For Evangelyne Moreau, The Men is more sinister still, a portent of her own destruction. Once again, she asks Jane to make a choice. But is this truly a choice that is Jane’s to make?
From Herland to The Female Man, from Maul to The Power, feminist utopia has formed an important branch of science fiction, encompassing some of its boldest and most experimental ideas. The Men is an important and brilliant addition to the canon, not least in the way it interrogates what has gone before. The questions Newman poses are difficult to answer: would a world without men truly be more equal, more peaceful, more rational? How much, in the end, would we miss them? What is a man, even, and how much, if at all, does gender determine our identity? How far would we be prepared to sacrifice the safety of others in pursuit of our own desires?

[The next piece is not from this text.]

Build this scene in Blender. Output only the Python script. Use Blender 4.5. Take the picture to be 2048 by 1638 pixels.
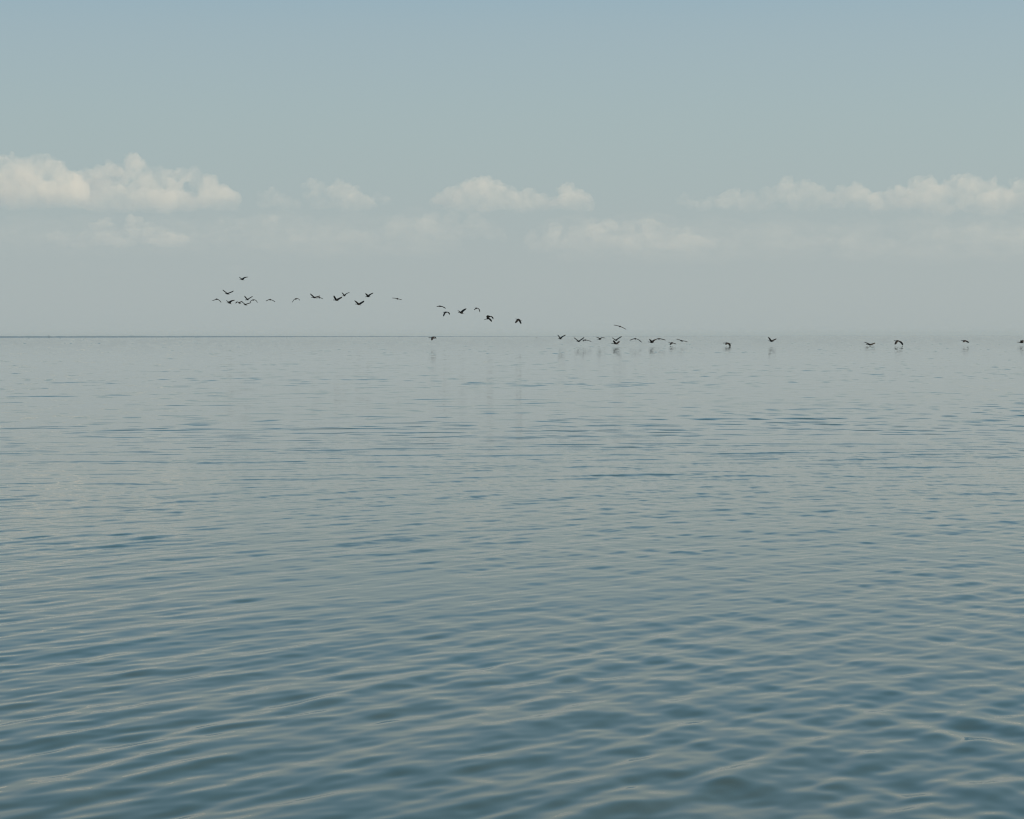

The Men is that rare thing, a novel of ideas that pays equal attention to language, character and form. The eerie surrealism of the video sequences generates a sense of mystery and foreboding that is impossible to shake; like the women permanently hunched in front of their screens, we find it impossible to look away, even as the scenes turn darker and increasingly violent. The raw intelligence of this book, its brutal honesty makes The Men a bracing antidote to the more anodyne brand of supposedly political SF that in reality is little more than crowd-pleasing. Newman handles questions of politics, gender, race and philosophy with skill and compassion without succumbing to the platitudes of fashionable discourse or the temptation of providing comfortable answers.
And she can write. At a sentence level, Newman’s prose is fiery, passionate, poetical – in short, a joy. If science fiction’s core directive is to provoke, to interrogate established assumptions, most of all to re-imagine then it is writers like Newman that prove that science fiction as a mode of literature still has a future.